My guess is that when he gets to the stage where I am now, he will thumb through scrapbooks for memories that will give him satisfaction. Some of the books will feature pictures of a growing campus, more impressive than the presidents who went before him could have imagined. Other scrapbooks will catalog impressive accomplishments. Some will feature academic improvements and recognitions.
But I am confident that the scrapbook he will open most often will be the one with photos and short accounts of the lives of you graduates. Oh, the favored scrapbook will also have pictures of him and his family—but only because he found his joy with them, as he did with you, in seeing each become better than he or she imagined. And there will be some pictures of the people who taught and served here who thought, as President Holland did, that greatness and happiness come from helping people believe that they can become better and then seeing them do it.
As he looks over those faces, he will think, “Thank you,” and perhaps feel a touch of surprise that he was invited to be part of something as great as what is happening in this place.
Now, you will not be surprised by my advice about what you should do as you move from graduation into your hard-to-see future, nor will you wonder at where I believe you will find the greatest happiness.
You will see more alternatives ahead than you can follow. They may be to seek more schooling or a job or a career path. Which one you choose will matter less than does the courage you found and increased here.
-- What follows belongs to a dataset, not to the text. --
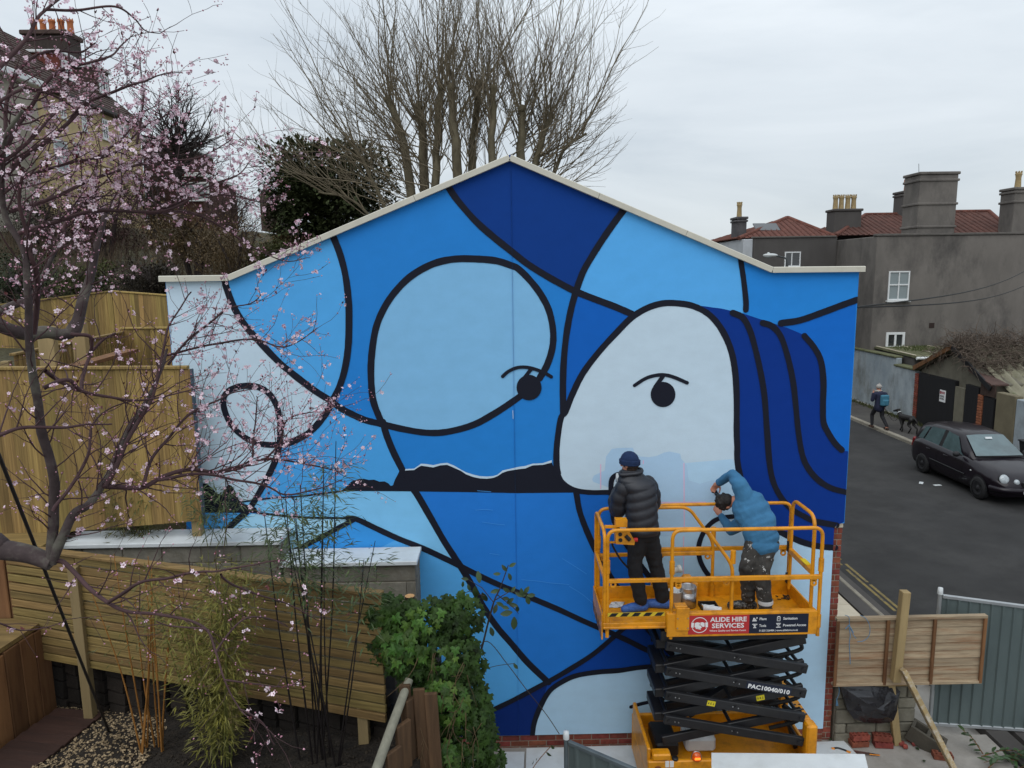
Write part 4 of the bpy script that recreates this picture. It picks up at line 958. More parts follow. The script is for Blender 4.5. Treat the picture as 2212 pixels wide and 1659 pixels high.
def head(mb,c,up,fwd,s=1.0):
    up=Vector(up).normalized(); f=Vector(fwd); f=(f-up*f.dot(up)).normalized(); rt=f.cross(up)
    R=Matrix((rt,f,up)).transposed(); P=lambda x,y,z:c+(rt*x+f*y+up*z)*s
    mb.ball(P(0,-.01,.025),(.075*s,.095*s,.092*s),R,14,10); mb.ball(P(0,.03,-.045),(.056*s,.06*s,.066*s),R,12,8)
    mb.cone(P(0,.09,.012),.011*s,P(0,.108,-.022),.015*s,7)                     # nose
    mb.ball(P(0,.084,-.052),(.024*s,.012*s,.006*s),R,8,5); mb.ball(P(0,.083,-.063),(.02*s,.012*s,.007*s),R,8,5)   # lips
    mb.ball(P(0,.075,-.09),(.022*s,.02*s,.018*s),R,8,5)                        # chin
    for sx in(-1,1):
        mb.ball(P(.032*sx,.078,.02),(.014*s,.012*s,.01*s),R,8,5)               # eyes
        mb.ball(P(.034*sx,.083,.037),(.022*s,.008*s,.006*s),R,8,5)             # brows
        mb.ball(P(.077*sx,-.008,-.005),(.01*s,.02*s,.032*s),R,8,6)             # ears
    return P
def limb(mb,pts,rs,n=12):
    for i in range(len(pts)-1): mb.cone(Vector(pts[i]),rs[i],Vector(pts[i+1]),rs[i+1],n)
def foot(mb,ank,heel_dir,L=.26,h=.05,w=.045,z=None):
    d=Vector(heel_dir); d.z=0; d.normalize(); z=z if z is not None else ank.z-.08
    b=Vector((ank.x,ank.y,z+h*.9)); 
    mb.cone(b-d*.05,h*.95,b+d*(L*.35),h*.9,10); mb.cone(b+d*(L*.35),h*.9,b+d*(L-.09)-Vector((0,0,.008)),h*.78,10); mb.cone(Vector(ank),.045,b,.05,8)
# ---- painter in the padded jacket
p1=thing('person','person with navy beanie and black padded jacket painting with his back turned','person',(1.45,-.74,FZ+.016))
z=zx; fz=FZ+.018
pel=z(600,770,-.72); sh_l=z(425,335,-.68); sh_r=z(648,322,-.66); nk=z(508,258,-.65); hd=z(487,192,-.62)
kl,kr=z(522,985,-.72),z(690,975,-.66); al=z(568,1255,-.72); ar=z(745,1225,-.66)
al.z=max(al.z,fz+.1); ar.z=fz+.11
wl=z(408,352,-.34); el=z(385,570,-.60); er=z(660,520,-.52); wr=z(520,400,-.3)
hl_=z(555,790,-.72); hr_=z(650,790,-.70)
fw_=Vector((-.72,.68,0)); up_=Vector((-.03,.06,1))
mb=MB(); head(mb,hd,up_,fw_)
limb(mb,[hd-Vector((0,-.0,.05)),nk],[.055,.055]); limb(mb,[nk,z(550,420,-.68),z(585,600,-.70),pel],[.055,.09,.09,.075])
limb(mb,[z(530,345,-.67),sh_l+Vector((.05,0,-.04)),el,wl],[.045,.042,.036,.028]); limb(mb,[z(530,345,-.67),sh_r+Vector((-.03,0,-.04)),er,wr],[.045,.042,.036,.028])
limb(mb,[hl_,kl,al],[.07,.055,.042]); limb(mb,[hr_,kr,ar],[.07,.055,.042])
hand(mb,wl,(.05,.3,.5),(.6,-.3,.1),.55); hand(mb,wr,(-.1,.6,.5),(-.7,0,.2),.55)
foot(mb,al,(-.85,-.2,0),z=fz); foot(mb,ar,(-.8,.12,0),z=fz)
body=put('body',remesh(mb,.0065,3,.3),M_skin,p1)
# beard and hair below the hat
mb=MB(); Rh=Matrix((fw_.cross(up_).normalized(),fw_,Vector((0,0,1)))).transposed()
mb.ball(hd+fw_*-.018+Vector((0,0,-.002)),(.083,.092,.055),Rh,14,8); mb.ball(hd+fw_*.045+Vector((0,0,-.075)),(.058,.052,.045),Rh,12,8); mb.ball(hd-fw_*.03+Vector((0,0,-.04)),(.068,.06,.05),Rh,12,8)
put('hair',remesh(mb,.008,2),M_hair2,p1)
mb=MB(); hc=hd+Vector((0,0,.035)); 
mb.ball(hc+Vector((0,0,.012)),(.092,.108,.102),Rh,18,10)
b=remesh(mb,.008,2); bm=bmesh.new(); bm.from_mesh(b); bmesh.ops.bisect_plane(bm,geom=bm.verts[:]+bm.edges[:]+bm.faces[:],plane_co=hc+Vector((0,0,-.012)),plane_no=(0,0,-1),clear_outer=True); bm.to_mesh(b); bm.free()
M_hat=mat('navy_knit',C(26,44,78),rough=.95,var=.15,scale=20,bump=.5,bscale=120)
hat=put('beanie',b,M_hat,p1)
mb=MB(); ring=[hc+Vector((0,0,-.012))+Rh@Vector((.094*math.cos(a),.111*math.sin(a),0)) for a in [2*math.pi*i/28 for i in range(29)]]
for k in(-.012,.008,.024): mb.tube([r+Vector((0,0,k)) for r in ring],.0125,7,False)
put('hat_cuff',remesh(mb,.006,3),M_hat,hat)
# padded jacket: ribbed torso and sleeves
M_puff=mat('padded_nylon',C(34,36,43),rough=.52,var=.12,scale=4,bump=.25,bscale=26,bdist=.012,spec=.5)
mb=MB(); rows=[]
prof=[(735,468,712,.14,-.735),(705,462,718,.155,-.735),(690,460,715,.155,-.73),(640,460,709,.155,-.725),(560,455,704,.15,-.72),(480,452,701,.148,-.71),(410,448,697,.145,-.70),(360,425,694,.14,-.69),(332,400,686,.13,-.68),(308,398,655,.115,-.67),(285,402,612,.09,-.66),(252,412,582,.07,-.65),(236,425,574,.064,-.65)]
k=0; N_=44; vs=[]; fs=[]
def pv(t):
    t=max(0,min(len(prof)-1.001,t)); i=int(t); f=t-i; a,b=prof[i],prof[i+1]; return [a[q]*(1-f)+b[q]*f for q in range(5)]
M_=90
for j in range(M_+1):
    t=j/M_*(len(prof)-1); py,xa,xb,dp,yy=pv(t)
    A=z(xa,py,yy); B=z(xb,py,yy); c=(A+B)/2; hw=(B-A).length/2
    for i in range(N_):
        a=2*math.pi*i/N_; ca,sa=math.cos(a),math.sin(a)
        rib=(py-236+32*ca*(1 if sa<0 else -1))/72
        puff=1+(.075*abs(math.sin(math.pi*rib))-.035)*(1 if py<700 else .3)+.012*noise.noise(Vector((ca*3,sa*3,py*.02)))
        vs.append(c+Vector((hw*ca*puff,dp*sa*puff,0))+Vector((0,0,.0)))
fs=[(j*N_+i,j*N_+(i+1)%N_,(j+1)*N_+(i+1)%N_,(j+1)*N_+i) for j in range(M_) for i in range(N_)]
fs+=[tuple(range(N_))[::-1],tuple(M_*N_+i for i in range(N_))]
mb.add(vs,fs,0,True)
jk=mb.mesh('tmp',[]); jk.transform(Matrix.Translation(Vector((0,0,0))))
jacket=put('padded_jacket',jk,M_puff,p1)
def sleeve(pts,rs,per=.115):
    P_=crom(pts,14); L=0; Rr=[]; n=len(P_)
    for i,p in enumerate(P_):
        if i: L+=(p-P_[i-1]).length
        t=i/(n-1)*(len(rs)-1); j=min(int(t),len(rs)-2); r=rs[j]*(1-(t-j))+rs[j+1]*(t-j)
        Rr.append(r*(1+.12*abs(math.sin(math.pi*L/per))-.05))
    m=MB(); m.tube(P_,Rr,20); m.ball(P_[0],Rr[0],None,14,8); return m
sleeve([sh_l+Vector((.05,0,-.02)),z(410,450,-.66),el+Vector((.015,0,.02)),z(370,480,-.46),wl-(wl-el)*.05],[.095,.092,.088,.075,.05]).build('sleeve',M_puff,jacket)
sleeve([sh_r+Vector((-.02,.02,-.03)),z(668,430,-.6),er+Vector((0,0,.02)),wr-(wr-er)*.08],[.09,.085,.075,.05]).build('sleeve',M_puff,jacket)
mb=MB(); cpts=[z(412,262,-.66),z(430,246,-.60),z(500,232,-.58),z(565,228,-.6),z(583,245,-.67),z(560,262,-.735),z(480,272,-.735),z(420,275,-.72)]
cp_=crom(cpts,5,True); mb.tube(cp_+[cp_[0]],.021,8,False); mb.build('collar',M_puff,jacket)
M_trou=mat('black_trousers',(.011,.011,.013),rough=.85,var=.3,scale=6,bump=.4,bscale=10,bdist=.02)
mb=MB(); limb(mb,[z(560,735,-.72),z(645,735,-.71)],[.125,.12]); limb(mb,[hl_,kl,al+Vector((.01,0,-.005))],[.108,.082,.078]); limb(mb,[hr_,kr,ar+Vector((0,0,.02))],[.108,.085,.08])
me=remesh(mb,.011,4,.6)
for v in me.vertices:
    n3=noise.noise(Vector((v.co.x*8,v.co.y*8,v.co.z*18)))+.5*noise.noise(v.co*14); v.co+=v.normal*n3*.010
put('trousers',me,M_trou,p1)
M_cover=mat('shoe_cover',C(52,92,160),rough=.45,var=.2,scale=14,bump=.7,bscale=40,bdist=.012)
for a,d in((al,(-.85,-.2,0)),(ar,(-.8,.12,0))):
    mb=MB(); foot(mb,Vector((a.x,a.y,fz+.11)),d,.27,.058,z=fz-.004); put('shoe_cover',remesh(mb,.008,2),M_cover,p1)
mb=MB(); q=z(400,330,-.36); mb.lathe([(0,0),(.035,0),(.042,.09),(.038,.09),(.033,.01)],q,16,(.1,-.1,1)); o=top(mb.build('paint_cup',M_white)); fin(o,'small white paint cup held up by the painter in the padded jacket','cup')
# ---- painter in blue jumper bending sideways
p2=thing('person','person with dark hair in blue jumper and paint splashed trousers bending over the rail','person',(2.75,-.7,FZ))
M_jump=mat('blue_jumper',C(58,112,150),rough=.9,var=.14,scale=5,bump=.45,bscale=14,bdist=.02,dirt=C(44,90,126),dscale=3,damt=.5)
hip=z(1532,800,-.74); mid=z(1500,650,-.70); chs=z(1425,520,-.62); nk2=z(1362,474,-.56); hd2=z(1262,488,-.46)
su=z(1352,345,-.58); eu=z(1298,272,-.42); wu=z(1186,338,-.24); sd_=z(1405,640,-.52); ed=z(1285,705,-.36); wd_=z(1206,596,-.22)
hl2=z(1478,810,-.74); hr2=z(1580,810,-.74); kl2=z(1415,1000,-.80); kr2=z(1525,1010,-.82); al2=z(1425,1235,-.70); ar2=z(1560,1275,-.86)
al2.z=FZ+.11; ar2.z=FZ+.11
hup=(hd2-nk2).normalized(); hup=(hup+Vector((0,0,-.05))).normalized(); hfw=Vector((-.25,.75,-.6))
mb=MB(); Hp=head(mb,hd2,hup,hfw)
limb(mb,[hd2-hup*.04,nk2],[.055,.06]); limb(mb,[nk2,chs,mid,hip],[.055,.085,.085,.08])
limb(mb,[chs,su,eu,wu],[.07,.045,.036,.027]); limb(mb,[chs,sd_,ed,wd_],[.07,.045,.036,.027])
limb(mb,[hl2,kl2,al2],[.07,.055,.042]); limb(mb,[hr2,kr2,ar2],[.07,.055,.042])
hand(mb,wu,z(1138,400,-.14)-wu,(.7,-.2,-.5),.5); hand(mb,wd_,z(1160,535,-.14)-wd_,(.5,-.3,.6),.45)
foot(mb,al2,(-.9,.1,0),z=FZ+.004); foot(mb,ar2,(-.45,-.25,0),.2,z=FZ+.004)
put('body',remesh(mb,.0065,3,.3),M_skin,p2)
mb=MB(); hf=(hfw-hup*hfw.dot(hup)).normalized(); Rq=Matrix((hf.cross(hup),hf,hup)).transposed()
mb.ball(hd2+hup*.035-hf*.02,(.087,.1,.094),Rq,16,10); mb.ball(hd2-hf*.05-hup*.02,(.074,.06,.065),Rq,12,8)
for i in range(60):
    a=U(0,6.28); t=math.acos(U(-.15,1)); v=Vector((.088*math.sin(t)*math.cos(a),.1*math.sin(t)*math.sin(a),.094*math.cos(t))); mb.ball(hd2+hup*.035-hf*.02+Rq@v,U(.012,.02),None,6,4)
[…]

That courage guarantees that with hard work, you can grow in your capacity to learn to do anything better.
So, your life plan will be to do whatever task you undertake with the confidence that, with hard work, it will lead to more alternatives—yet to appear and yet to be offered you. As you persist in learning how to do better and better each task you undertake, you will have more exciting alternatives presented to you. Rapid change is not the enemy of a great learner. Instead, it is the source of new opportunities for you to learn and to do.
Now, you will not find your greatest happiness in your own growing capacity to do things, however much recognition you receive, nor will you find it in how much you become able to contribute to the world. Public recognition, praise, and honors will, in time, seem to diminish in their power to bring you real satisfaction.
In the long run, and even in the middle run, the happiness that lasts will come as you feel the joy of those you loved and lifted—and as their happiness becomes your own. For that reason alone, you will want to seek a place in marriages, families, communities, and organizations where people put the interests of others at least slightly—but regularly—above their own.
Be grateful when you are invited into such groups of people. It is a rare and precious opportunity. You would be wise to say, “Thank you,” whenever you are invited into such a setting, even for a moment. This university commencement is such a place and time. And so I am honored to have been invited for just an evening. Your honorary degree to me was a generous addition to the invitation.
But the greatest honor goes to all of you tonight. I express appreciation for your letting me feel the spirit of this learning community. I will take courage from my experience with you and will treasure happy reports about your futures and will find happiness in the happiness you feel as you lift others. I wish you great accomplishment and lasting joy. And I thank you.